Aion is the one modern MMO I've played that made me almost as paranoid about death as FFXI. Dying meant paying exorbitant amounts of money to a soul healer. There were times I was flat broke between that and the money it cost to level my armorsmithing (they used a work order system similar to crafting leves, but still required you to buy the materials and pay to train at each crafting tier, which became painfully expensive).
But I would still welcome a monetary cost over loss of exp any day.
^ I agree 100%. I think this really gets to the heart of the matter for me.
MMOs all approach death penalties in different ways. Most of the older ones went at it from harsher angles. Exp loss, exp debt, corpse runs, even perma-death. But by today's standards, they're archaic. Times change, and we evolve. I think modern MMOs have taken a better look at risk vs reward. And most games have implemented a death penalty that is appropriate to the style of the game.
For example, some people think that World of Warcraft's death penalty is too lenient. You run back to your corpse in ghost form, resurrect, then go to a repair NPC and pay to fix your durability loss (gear damage). However, the game centers mainly around dungeons and raiding, where it is expected you will die a large number of times learning a boss fight. Especially in the newest expansion, where boss fights and mistakes are extremely unforgiving. Stand in the wrong place longer than 2-3 seconds and you're dead. As in, insta-death. The raid wipes. And you might wipe 15 times that night. An epically geared plate wearing tank is going to shell out upwards of 100 gold on a typical raid night for repairs. The death penalty fits because of the mechanics the game is built around.
I think FFXIV's death penalty is actually very well thought out. Gear should take an extra durability hit (if it's not already) because it's already a focus in the game. Hell, it's one reason I've had an incentive to choose the crafts I did, so that I can do my own repairs. And the weakness debuff and having to run back from the aetheryte is enough to potentially make you fail a leve. You care about your survival and keep from doing silly things, which is all a death penalty is designed to do, no matter how its implemented.
I'm honestly surprised those who played FFXI still think exp loss is a good idea. It may have had its place in FFXI, but it was a harsh punishment that did nothing but incite anger. You want to see someone go into a Jack Nicholson axe-wielding rage, watch someone who's lvl 75 delevel who's supposed to do endgame and now can't until they get their level back. In a game that forced you to spend time looking for a party, traveling out to a camp, and then hope the party didn't fall apart before you actually got some exp. Exp was the most precious commodity in the game, and it was so easy to lose. It made people afraid to take risks or explore or try anything that might get them killed. There was someone in my LS who actually deleveled 6 times just trying to get to Norg. There are beautiful places in Vana'diel I never got to see and always wished I could have. But playing for four years and still only getting to lvl 64 prevented that.
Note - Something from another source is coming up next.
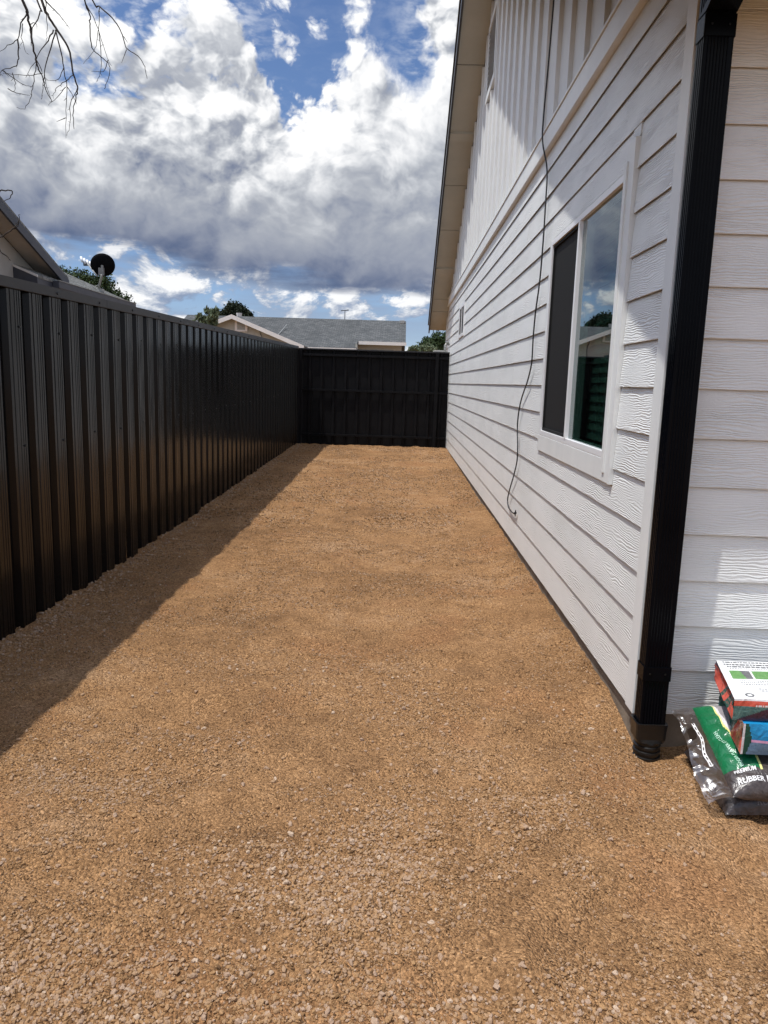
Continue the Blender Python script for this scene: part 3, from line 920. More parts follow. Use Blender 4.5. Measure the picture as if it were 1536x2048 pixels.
sub(extrude_poly, spout, 'connector_sleeve', rrect(DX0 - 0.0035, DX1 + 0.0035, DY0 - 0.0035, DY1 + 0.002, ribs=False), 0.302, 0.356, lambda p, a: (p[0], p[1], a), M_SPOUT)
# elbow on the top going back under the eave to the gutter
bm = bmesh.new()
ring0 = [bm.verts.new((x, y_, 2.60)) for x, y_ in rrect(DX0 - 0.002, DX1 + 0.002, DY0 - 0.002, DY1 + 0.002, ribs=False)]
ring1 = [bm.verts.new((x, y_ - 0.20, 2.69)) for x, y_ in rrect(DX0 - 0.002, DX1 + 0.002, DY0 - 0.002, DY1 + 0.002, ribs=False)]
for i in range(len(ring0)):
    bm.faces.new((ring0[i], ring0[(i + 1) % len(ring0)], ring1[(i + 1) % len(ring0)], ring1[i]))
sub(from_bm, spout, 'elbow', bm, M_SPOUT)
for sz in (2.56, 0.33):
    for sx in (0.975, 1.032):
        sub(box, spout, 'rivet', sx - 0.003, sx + 0.003, DY0 - 0.006, DY0, sz - 0.003, sz + 0.003, M_SCREW, None, 0.001)
# adapter: square collar narrowing onto ribbed round pipe
bm = bmesh.new()
cx, cy = (DX0 + DX1) / 2, (DY0 + DY1) / 2 + 0.002
def sq_ring(z, s, rad, kx=0.057, ky=0.044):
    # s: 1 square, 0 round
    out = []
    for i in range(48):
        a = i * 2 * math.pi / 48
        ca, sa = math.cos(a), math.sin(a)
        n = 2 + 9 * s
        rx = (kx if s > 0 else rad) * s + rad * (1 - s); ry = ky * s + rad * (1 - s)
        den = (abs(ca / rx) ** n + abs(sa / ry) ** n) ** (1 / n)
        out.append(bm.verts.new((cx + ca / den, cy + sa / den, z)))
    return out
prof = [(0.128, 1, 0.05, 0), (0.1285, 1, 0.05, 0.003), (0.124, 1, 0.05, 0.003), (0.10, 1, 0.05, 0.001), (0.066, 1, 0.05, 0), (0.052, 0.35, 0.049, 0), (0.046, 0, 0.049, 0),
        (0.043, 0, 0.045, 0), (0.036, 0, 0.045, 0), (0.033, 0, 0.050, 0), (0.025, 0, 0.051, 0), (0.022, 0, 0.045, 0), (0.015, 0, 0.045, 0),
        (0.012, 0, 0.051, 0), (0.004, 0, 0.052, 0), (0.001, 0, 0.046, 0), (-0.008, 0, 0.046, 0), (-0.011, 0, 0.053, 0), (-0.05, 0, 0.053, 0)]
inner = sq_ring(0.128, 1, 0.05, 0.0525, 0.0385)
rings = [inner] + [sq_ring(z, s, rd, 0.057 + e, 0.044 + e) for z, s, rd, e in prof]
for a, b in zip(rings[:-1], rings[1:]):
    for i in range(48):
        bm.faces.new((a[i], a[(i + 1) % 48], b[(i + 1) % 48], b[i]))
sub(from_bm, spout, 'drain_adapter', bm, M_PLASTIC, None, False)

# ---- big sliding window
win = H(box, 'window', XS + 0.055, XS + 0.075, 3.50, 5.12, 1.08, 2.30, M_ROOM, house)
win['label'] = 'white vinyl slider with screen on its far half'
bpy.data.objects.remove(win)
bm = bmesh.new()
FO, FI = XW + 0.001, XS + 0.06
fr = dict(y0=3.490, y1=5.125, z0=1.062, z1=2.312)
t0 = 0.034
bm_box(bm, FO, FI, fr['y0'], fr['y0'] + t0, fr['z0'], fr['z1'], 0.003)
bm_box(bm, FO, FI, fr['y1'] - t0, fr['y1'], fr['z0'], fr['z1'], 0.003)
bm_box(bm, FO + 0.0006, FI - 0.0006, fr['y0'] + t0 - 0.003, fr['y1'] - t0 + 0.003, fr['z0'] + 0.0006, fr['z0'] + t0 - 0.002, 0.003)
bm_box(bm, FO + 0.0006, FI - 0.0006, fr['y0'] + t0 - 0.003, fr['y1'] - t0 + 0.003, fr['z1'] - t0 + 0.002, fr['z1'] - 0.0006, 0.003)
bm_box(bm, FO - 0.004, FI - 0.001, 4.320, 4.348, fr['z0'] + t0 - 0.004, fr['z1'] - t0 + 0.004, 0.003)
win = H(from_bm, 'window', bm, M_VINYL, house)
win['label'] = 'white vinyl slider window with insect screen on its far half'
sub(box, win, 'pane', XW + 0.019, XW + 0.0215, 3.524, 4.3195, 1.094, 2.280, M_GLASS)
sub(box, win, 'pane', XW + 0.041, XW + 0.0435, 4.3485, 5.091, 1.094, 2.280, M_GLASS)
# the far sash rim, then its screen
bm = bmesh.new()
for (a, b, c_, d_) in ((4.353, 4.372, 1.094, 2.28), (5.072, 5.090, 1.094, 2.28), (4.370, 5.074, 1.0945, 1.112), (4.370, 5.074, 2.262, 2.2795)):
    bm_box(bm, XW + 0.012, XW + 0.030, a, b, c_, d_, 0.0015)
sub(from_bm, win, 'screen_frame', bm, M_SCREEN)
sub(box, win, 'dark_screen_sheet', XW + 0.024, XW + 0.0255, 4.372, 5.072, 1.110, 2.264, M_SCREEN)
for i in range(23):
    z = 1.10 + i * 0.052
    sub(extrude_poly, win, 'blind_slat', [(0.0, z), (0.002, z - 0.001), (0.016, z + 0.050), (0.014, z + 0.051)], 3.60, 5.05, lambda p, a: (XS + 0.105 + p[0], a, p[1]), M_BLIND)
sub(box, win, 'room_back', XS + 0.40, XS + 0.42, 3.3, 5.4, 0.9, 2.5, M_ROOM)
# window trim
H(box, 'window_trim', XW - 0.002, XS, 3.352, 3.4885, 0.957, 2.417, M_TRIM, house, 0.003)
H(box, 'window_trim', XW - 0.008, XW + 0.002, 3.353, 3.375, 0.958, 2.416, M_TRIM, house, 0.002)
H(box, 'window_trim', XW - 0.010, XW + 0.012, 3.452, 3.4885, 1.00, 2.345, M_TRIM, house, 0.002)
H(box, 'window_trim', XW + 0.0005, XS, 3.4895, 5.166, 0.957, 1.0612, M_TRIM, house, 0.003)
H(box, 'window_trim', XW + 0.003, XS, 5.126, 5.166, 1.062, 2.318, M_TRIM, house, 0.003)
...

If an exp loss was implemented, we'd go back to the stigma of fear shadowing over us. People would point angry fingers and tanks/healers would be ostracized for making one critical error. We'd all assuredly be failing our leves waiting around for some nice Conjurer to come Raise us. Is that really the direction we want this game to take?
Yoshi-P has stated that alleviating player frustration and putting the fun back in the game is part of FFXIV's new mission statement. There's no reason to implement something that will assuredly incite a knee-jerk angry reaction, and even be a game-breaker for many. It just doesn't fit with the new direction that FFXIV is taking.
tl;dr - I'm fine with death penalties that cost us time or money, but make it appropriate to the style/mechanics of the game. XP is something we should never see taken away from us.